Nuno da Rocha não projeta uma possível terceira parte. Quando terminou o “Inferno”, sentiu que a história não “ficava por ali”, mas acredita que, com “Paraíso”, fica fechada a temática.
“Imagine-se que eu faço a trilogia. Nesse caso, eu gostaria que fossem três formas diferentes, a primeira, o ‘Inferno’, uma peça coral-sinfónica, com um solista não cantor, a segunda peça [‘Paraíso’], uma ópera com dança, uma espécie de ópera-ballet e, caso existisse uma terceira, seria uma outra linguagem, por exemplo um filme que tivesse música minha”.
Nuno da Rocha disse à Lusa que sentiu “o peso da responsabilidade”, com o convite para os 30 anos do CCB, “mas não foi um peso negativo”. Pela “grande instituição que é o CCB”, sentiu “uma grande alegria”, reconhecendo “um fator que faz com que as coisas acontecessem bem”.
Licenciado em Composição pela Escola Superior de Música de Lisboa (ESML), onde estudou com compositores como Vasco Mendonça, Carlos Caires, Luís Tinoco e António Pinho Vargas, Nuno da Rocha foi Jovem Compositor em Residência na Casa da Música, no Porto. Desse período resultou o “Trio Portucale”, com versões estreadas pelo Remix Ensemble e a Orquestra Sinfónica Casa da Música.

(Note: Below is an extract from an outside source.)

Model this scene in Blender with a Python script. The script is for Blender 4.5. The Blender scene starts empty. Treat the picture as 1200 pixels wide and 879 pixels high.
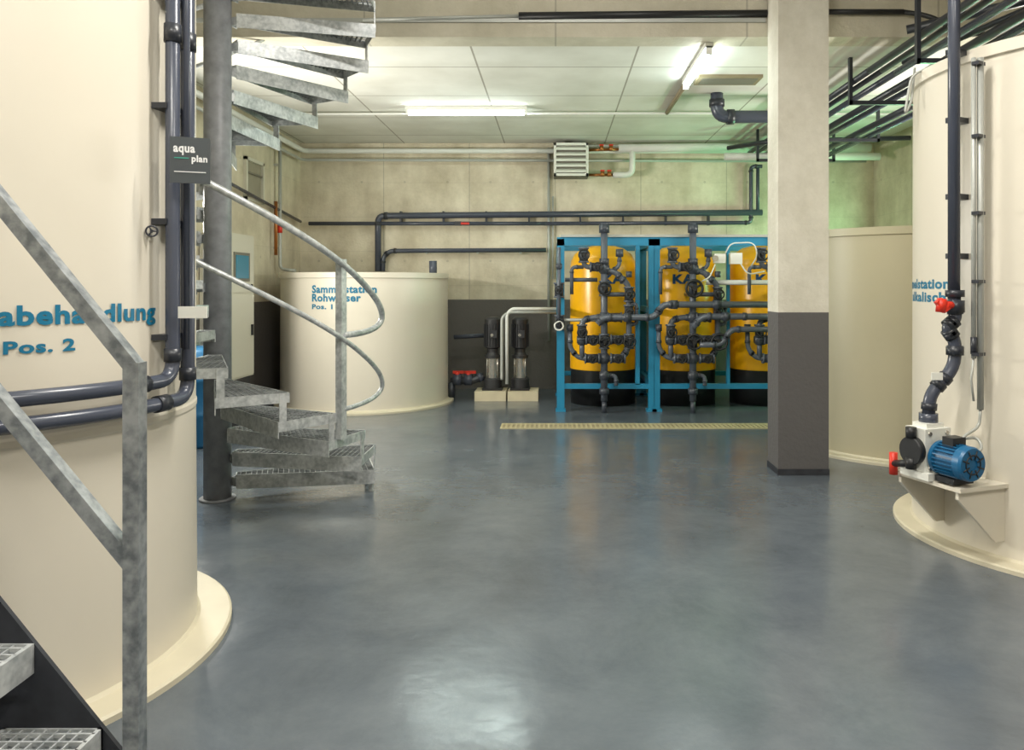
import bpy, bmesh, math, random
from mathutils import Vector, Matrix
random.seed(4)
S = bpy.context.scene
F = 900.0; CX = 650.0; CY = 335.0; H = 1.5
def W(px, py, Y): return Vector(((px-CX)*Y/F, Y, H+(CY-py)*Y/F))
def lin(c):
    return tuple(((x/255)/12.92 if x/255 <= .04045 else ((x/255+.055)/1.055)**2.4) for x in c)+(1,)

# ---------------- materials ----------------
def newmat(name):
    m = bpy.data.materials.new(name); m.use_nodes = True
    nt = m.node_tree; b = nt.nodes['Principled BSDF']
    return m, nt, b
def mat(name, col, rough=.5, metal=0, var=.0, vscale=6, bump=0, bscale=40, stretch=(1,1,1), rvar=0, spec=.5):
    m, nt, b = newmat(name); N = nt.nodes; L = nt.links
    c = lin(col)
    b.inputs['Base Color'].default_value = c
    b.inputs['Roughness'].default_value = rough
    b.inputs['Metallic'].default_value = metal
    b.inputs['Specular IOR Level'].default_value = spec
    tc = N.new('ShaderNodeTexCoord'); mp = N.new('ShaderNodeMapping'); mp.inputs['Scale'].default_value = stretch
    L.new(tc.outputs['Object'], mp.inputs['Vector'])
    if var or rvar:
        n = N.new('ShaderNodeTexNoise'); n.inputs['Scale'].default_value = vscale; n.inputs['Detail'].default_value = 6
        L.new(mp.outputs[0], n.inputs['Vector'])
    if var:
        r = N.new('ShaderNodeValToRGB'); L.new(n.outputs['Fac'], r.inputs['Fac'])
        r.color_ramp.elements[0].position = .3; r.color_ramp.elements[1].position = .7
        r.color_ramp.elements[0].color = tuple(x*(1-var) for x in c[:3])+(1,)
        r.color_ramp.elements[1].color = tuple(min(1, x*(1+var)) for x in c[:3])+(1,)
        L.new(r.outputs[0], b.inputs['Base Color'])
    if bump:
        n2 = N.new('ShaderNodeTexNoise'); n2.inputs['Scale'].default_value = bscale; L.new(mp.outputs[0], n2.inputs['Vector'])
        bp = N.new('ShaderNodeBump'); bp.inputs['Strength'].default_value = bump; bp.inputs['Distance'].default_value = .01
        L.new(n2.outputs['Fac'], bp.inputs['Height']); L.new(bp.outputs[0], b.inputs['Normal'])
    return m

def galv_mat(name, lo, hi, rough=.42, metal=.3):
    m, nt, b = newmat(name); N = nt.nodes; L = nt.links
    tc = N.new('ShaderNodeTexCoord')
    n1 = N.new('ShaderNodeTexNoise'); n1.inputs['Scale'].default_value = 38; n1.inputs['Detail'].default_value = 4
    n = N.new('ShaderNodeTexNoise'); n.inputs['Scale'].default_value = 9; n.inputs['Detail'].default_value = 8
    L.new(tc.outputs['Object'], n1.inputs['Vector']); L.new(tc.outputs['Object'], n.inputs['Vector'])
    mx = N.new('ShaderNodeMix'); mx.data_type = 'FLOAT'; mx.inputs[0].default_value = .5
    L.new(n1.outputs['Fac'], mx.inputs[2]); L.new(n.outputs['Fac'], mx.inputs[3])
    r = N.new('ShaderNodeValToRGB'); L.new(mx.outputs[0], r.inputs[0])
    r.color_ramp.elements[0].position = .38; r.color_ramp.elements[1].position = .6
    r.color_ramp.elements[0].color = lin(lo); r.color_ramp.elements[1].color = lin(hi)
    L.new(r.outputs[0], b.inputs['Base Color'])
    b.inputs['Metallic'].default_value = metal; b.inputs['Roughness'].default_value = rough
    return m

def concrete_mat(name, lo, hi, dado=None, dadoz=1.3, axis='X', panel=1.25):
    m, nt, b = newmat(name); N = nt.nodes; L = nt.links
    tc = N.new('ShaderNodeTexCoord')
    n1 = N.new('ShaderNodeTexNoise'); n1.inputs['Scale'].default_value = 1.6; n1.inputs['Detail'].default_value = 11; n1.inputs['Roughness'].default_value = .72
    L.new(tc.outputs['Object'], n1.inputs['Vector'])
    mp = N.new('ShaderNodeMapping'); mp.inputs['Scale'].default_value = (2.2, 2.2, .5); L.new(tc.outputs['Object'], mp.inputs['Vector'])
    n2 = N.new('ShaderNodeTexNoise'); n2.inputs['Scale'].default_value = 1.6; n2.inputs['Detail'].default_value = 7; L.new(mp.outputs[0], n2.inputs['Vector'])
    mx = N.new('ShaderNodeMix'); mx.data_type = 'FLOAT'; mx.inputs[0].default_value = .35
    L.new(n1.outputs['Fac'], mx.inputs[2]); L.new(n2.outputs['Fac'], mx.inputs[3])
    r = N.new('ShaderNodeValToRGB'); L.new(mx.outputs[0], r.inputs[0])
    r.color_ramp.elements[0].position = .36; r.color_ramp.elements[1].position = .62
    r.color_ramp.elements[0].color = lin(lo); r.color_ramp.elements[1].color = lin(hi)
    col = r.outputs[0]
    sep = N.new('ShaderNodeSeparateXYZ'); L.new(tc.outputs['Object'], sep.inputs[0])
    def math_(op, a, v=None, b_=None):
        q = N.new('ShaderNodeMath'); q.operation = op; L.new(a, q.inputs[0])
        if b_ is not None: L.new(b_, q.inputs[1])
        elif v is not None: q.inputs[1].default_value = v
        return q.outputs[0]
    if panel:
        lt = math_('LESS_THAN', math_('FRACT', math_('DIVIDE', sep.outputs[axis], panel)), .010)
        a2 = math_('MULTIPLY', lt, .38)
        fx = math_('SUBTRACT', math_('FRACT', math_('DIVIDE', sep.outputs[axis], panel/2)), .5)
        fz = math_('SUBTRACT', math_('FRACT', math_('DIVIDE', sep.outputs['Z'], 1.15)), .62)
        fx = math_('MULTIPLY', fx, panel/2); fz = math_('MULTIPLY', fz, 1.15)
        d2 = math_('ADD', math_('MULTIPLY', fx, None, fx), None, math_('MULTIPLY', fz, None, fz))
        hole = math_('MULTIPLY', math_('LESS_THAN', d2, .0003), .28)
        a2 = math_('MAXIMUM', a2, None, hole)
        lh = math_('MULTIPLY', math_('LESS_THAN', math_('FRACT', math_('DIVIDE', sep.outputs['Z'], .5)), .016), .12)
        a2 = math_('MAXIMUM', a2, None, lh)
        m2 = N.new('ShaderNodeMix'); m2.data_type = 'RGBA'; L.new(a2, m2.inputs[0]); L.new(col, m2.inputs[6])
        m2.inputs[7].default_value = lin(tuple(x*.55 for x in lo)); col = m2.outputs[2]
    if dado:
        g = math_('LESS_THAN', sep.outputs['Z'], dadoz)
        m3 = N.new('ShaderNodeMix'); m3.data_type = 'RGBA'; L.new(g, m3.inputs[0]); L.new(col, m3.inputs[6])
        m3.inputs[7].default_value = lin(dado); col = m3.outputs[2]
    L.new(col, b.inputs['Base Color'])
    b.inputs['Roughness'].default_value = .75
    bp = N.new('ShaderNodeBump'); bp.inputs['Strength'].default_value = .25; bp.inputs['Distance'].default_value = .02
    n3 = N.new('ShaderNodeTexNoise'); n3.inputs['Scale'].default_value = 30; L.new(tc.outputs['Object'], n3.inputs['Vector'])
    L.new(n3.outputs['Fac'], bp.inputs['Height']); L.new(bp.outputs[0], b.inputs['Normal'])
    return m

def floor_mat():
    m, nt, b = newmat('floor_epoxy'); N = nt.nodes; L = nt.links
    tc = N.new('ShaderNodeTexCoord')
    n1 = N.new('ShaderNodeTexNoise'); n1.inputs['Scale'].default_value = 1.4; n1.inputs['Detail'].default_value = 12; n1.inputs['Roughness'].default_value = .75; n1.inputs['Distortion'].default_value = .3
    L.new(tc.outputs['Object'], n1.inputs['Vector'])
    r = N.new('ShaderNodeValToRGB'); L.new(n1.outputs['Fac'], r.inputs[0])
    r.color_ramp.elements[0].position = .3; r.color_ramp.elements[1].position = .75
    r.color_ramp.elements[0].color = lin((75, 83, 92)); r.color_ramp.elements[1].color = lin((106, 114, 121))
    L.new(r.outputs[0], b.inputs['Base Color'])
    n2 = N.new('ShaderNodeTexNoise'); n2.inputs['Scale'].default_value = 2.2; n2.inputs['Detail'].default_value = 10
    L.new(tc.outputs['Object'], n2.inputs['Vector'])
    mr = N.new('ShaderNodeMapRange'); mr.inputs['From Min'].default_value = .3; mr.inputs['From Max'].default_value = .7
    mr.inputs['To Min'].default_value = .14; mr.inputs['To Max'].default_value = .27
    L.new(n2.outputs['Fac'], mr.inputs[0]); L.new(mr.outputs[0], b.inputs['Roughness'])
    b.inputs['IOR'].default_value = 1.65
    n3 = N.new('ShaderNodeTexNoise'); n3.inputs['Scale'].default_value = 9; n3.inputs['Detail'].default_value = 4; L.new(tc.outputs['Object'], n3.inputs['Vector'])
    bp = N.new('ShaderNodeBump'); bp.inputs['Strength'].default_value = .12; bp.inputs['Distance'].default_value = .018
    L.new(n3.outputs['Fac'], bp.inputs['Height']); L.new(bp.outputs[0], b.inputs['Normal'])
    return m

def ceil_mat():
    m, nt, b = newmat('ceiling_panels'); N = nt.nodes; L = nt.links
    tc = N.new('ShaderNodeTexCoord'); mp = N.new('ShaderNodeMapping'); mp.inputs['Location'].default_value = (.73, .4, 0)
    L.new(tc.outputs['Object'], mp.inputs[0])
    br = N.new('ShaderNodeTexBrick'); br.offset = 0; br.inputs['Scale'].default_value = 1
    br.inputs['Brick Width'].default_value = 1.46; br.inputs['Row Height'].default_value = 1.1; br.inputs['Mortar Size'].default_value = .009
    br.inputs['Color1'].default_value = lin((234, 233, 225)); br.inputs['Color2'].default_value = lin((225, 225, 217)); br.inputs['Mortar'].default_value = lin((166, 162, 150))
    L.new(mp.outputs[0], br.inputs['Vector'])
    n = N.new('ShaderNodeTexNoise'); n.inputs['Scale'].default_value = 1.5; n.inputs['Detail'].default_value = 8; L.new(tc.outputs['Object'], n.inputs[0])
    r = N.new('ShaderNodeValToRGB'); L.new(n.outputs['Fac'], r.inputs[0]); r.color_ramp.elements[0].color = (.8, .79, .76, 1); r.color_ramp.elements[1].color = (1, 1, 1, 1)
    r.color_ramp.elements[0].position = .3; r.color_ramp.elements[1].position = .65
    mx = N.new('ShaderNodeMix'); mx.data_type = 'RGBA'; mx.blend_type = 'MULTIPLY'; mx.inputs[0].default_value = 1
    L.new(br.outputs[0], mx.inputs[6]); L.new(r.outputs[0], mx.inputs[7]); L.new(mx.outputs[2], b.inputs['Base Color'])
    b.inputs['Roughness'].default_value = .8
    return m

def emis(name, col, s):
    m, nt, b = newmat(name)
    b.inputs['Base Color'].default_value = (1, 1, 1, 1)
    b.inputs['Emission Color'].default_value = col; b.inputs['Emission Strength'].default_value = s
    return m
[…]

Da composição que fez para a mostra “A kills B — ação imagética, Ifigénia e Isaac”, de João Ferro Martins e Hugo Canoilas, apresentada no Centro de Arte Moderna da Fundação Calouste Gulbenkian, em 2011, às mais recentes “Paraíso”, “Inferno” ou “Ecce Puer”, Nuno da Rocha soma mais de uma década de escrita para diferentes formações e ensembles e trabalho desenvolvido com diferentes compositores contemporâneos, como Nigel Osborne, Louis Andriessen, Richard Ayres, Martijn Padding, Jan van de Putte, Micheal Smetanin e Helena Tulve, Magnus Lindberg, Fabio Vacchi, James Wood e Leo Samama.
Esteve em iniciativas como o Festival de Aix-en-Provence, a Academia de Verão na Áustria, o Encontro de Jovens Compositores de Apeldoorn, nos Países Baixos; foi selecionado para a “Opera Creation — Reflection” e o “Composing for Voice” da European Network of Opera Academies (ENOA), assim como para o TENSO Young Composers Workshop na Bélgica.
Entre as suas obras, destacam-se igualmente composições como “Quatro Últimas Canções, quatro personagens a partir do romance de Vasco Graça Moura”, que foi peça obrigatória para a categoria de Canto (nível superior), do Prémio Jovens Músicos, “O que será do rio without John Cage?”, para orquestra barroca, Prémio do Concurso de Composição da Sociedade Portuguesa de Autores/RTP, e “I could not think of thee as piecèd rot”, estreada pela Orquestra Gulbenkian.
Foi convidado para professor da ESML, onde lecionou Música, Edição e Montagem.
Em 2016 publicou o primeiro álbum monográfico, “Mesmo que faça frio”, que reúne “todas as suas obras para vozes brancas”.
Na temporada de 2017-2018 foi um dos compositores nomeados para a iniciativa Théâtre Opéra Texte et Écriture Musical, organizada pelo Festival de Avignon.
“Paraíso” estreia-se no CCB no próximo dia 27, às 20:00, no CCB, em Lisboa.
O espetáculo tem direção artística e coreografia de Marcos Morau, direção musical de Pedro Neves, e conta com os bailarinos Lorena Nogal, Shay Partush, Ester Gonçalves, Emanuel Santos e Margarida Belo COsta.